I read long excerpts from Carlo Esposito’s book on doping in the amateur running race entitled “Inferno 2019″. It documents what a terrible thing happens, bringing those who practice it closer to the multi-dopaths of top sport.

The author highlights the role of facebook in amplifying this phenomenon. This juxtaposition is not surprising, since it is a container used to cultivate the pathological narcissism of these people. The performance improvements that are achieved with doping and drug abuse become a way to gain status and popularity. Facebook is the space for spreading this self-image.

Doping like financial fraud is based on the concept of deception.
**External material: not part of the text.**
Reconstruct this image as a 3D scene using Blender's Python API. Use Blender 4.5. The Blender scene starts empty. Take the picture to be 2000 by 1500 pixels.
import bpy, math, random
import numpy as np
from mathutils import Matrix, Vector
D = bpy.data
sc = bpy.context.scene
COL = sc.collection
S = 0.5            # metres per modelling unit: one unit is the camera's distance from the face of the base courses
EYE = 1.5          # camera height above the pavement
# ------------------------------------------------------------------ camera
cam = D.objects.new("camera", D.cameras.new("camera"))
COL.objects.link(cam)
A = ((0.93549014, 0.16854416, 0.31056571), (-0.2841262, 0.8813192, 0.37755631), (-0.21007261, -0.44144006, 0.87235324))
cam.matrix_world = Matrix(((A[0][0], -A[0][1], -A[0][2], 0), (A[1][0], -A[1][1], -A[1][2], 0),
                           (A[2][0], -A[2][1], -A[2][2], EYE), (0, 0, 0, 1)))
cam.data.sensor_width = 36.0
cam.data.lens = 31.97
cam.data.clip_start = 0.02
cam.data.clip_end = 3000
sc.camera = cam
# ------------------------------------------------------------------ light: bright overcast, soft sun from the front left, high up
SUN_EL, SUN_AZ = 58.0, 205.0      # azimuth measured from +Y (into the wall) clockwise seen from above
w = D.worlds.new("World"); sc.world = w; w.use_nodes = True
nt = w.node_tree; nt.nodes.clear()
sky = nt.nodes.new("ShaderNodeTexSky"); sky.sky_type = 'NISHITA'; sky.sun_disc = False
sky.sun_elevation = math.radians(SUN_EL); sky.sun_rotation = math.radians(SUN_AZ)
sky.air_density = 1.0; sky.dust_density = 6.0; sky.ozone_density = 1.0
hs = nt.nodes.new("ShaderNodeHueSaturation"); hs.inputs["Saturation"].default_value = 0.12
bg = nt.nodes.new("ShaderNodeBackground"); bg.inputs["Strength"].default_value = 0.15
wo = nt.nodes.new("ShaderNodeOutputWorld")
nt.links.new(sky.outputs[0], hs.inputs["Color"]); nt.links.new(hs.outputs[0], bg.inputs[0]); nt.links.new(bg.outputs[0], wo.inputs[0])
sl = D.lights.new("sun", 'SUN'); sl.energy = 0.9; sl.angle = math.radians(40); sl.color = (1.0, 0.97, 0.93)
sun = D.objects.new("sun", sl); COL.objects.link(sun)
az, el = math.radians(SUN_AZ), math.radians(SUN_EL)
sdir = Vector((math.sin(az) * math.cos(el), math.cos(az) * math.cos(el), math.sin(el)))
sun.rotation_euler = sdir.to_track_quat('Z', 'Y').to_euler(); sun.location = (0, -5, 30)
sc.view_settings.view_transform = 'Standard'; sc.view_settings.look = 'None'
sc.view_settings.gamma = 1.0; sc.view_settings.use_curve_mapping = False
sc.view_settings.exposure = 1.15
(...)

I described how it happens in my book “The Lords of Traps”. Here I quote the definition.

For cognitive psychology “a deception is an act or trait of an M organism that has the purpose of not letting an I organism have true knowledge that is relevant to that organism, and that does not reveal that purpose” (Castelfranchi e Poggi, 1998, p.55). In this sense, it is an action that makes sense to perform only if one is inserted within a certain relational and social context, since it is precisely in that context that M and I subjects live, for whom fraud takes on meaning.

The concept of act referred to when talking about fraud essentially concerns conscious processes, carried out intentionally. In fact, the act of doping consists essentially in actions that are characterized in volunteer terms in the search for fraud strategies and ways to implement them. One of the disturbing and sensational aspects of this phenomenon certainly concerns the great social importance of the deception warped against those who, in top-level sport, admire these athletes for their exceptional sporting performance. This highlights another crucial component of the fraud process: the relevance of deception to the deceived. In fact, the lack of knowledge on the part of others, whether they are mere fans or opponents, of the real condition of the athlete, occurs through the theft of essential information, preventing the correct evaluation of the performance of doped athletes. In other words, it is made to believe the false, to the detriment of making the truth known.

Finally, the process of deception includes a further aspect, related to not letting the deceived know that he is being deceived. When you falsify, you do exactly this kind of operation, you give false information, with the declared intention of making people believe it to be true, and you take actions to convince the deceived of the goodness of what is being claimed.

Regardless of the fact that these abuses concern doping carried out to provide excellent performance at the Olympics, rather than that more simply practiced by recreational athletes, all the frauds have three elements in common that when compared with those used by Castelfranchi and Poggi to describe the process of deception are thus associated:

  • they are carried out in a secret way and this dimension can be attributed to the factor called meta-deception.
  • violate the relationship of trust between those who carries it out and the organisation/sporting environment that is a victim of it and, therefore, are based on the non-truth factor
  • are intended to bring economic and/or social benefits to fraudsters and, therefore, are identified in terms of their specific purpose.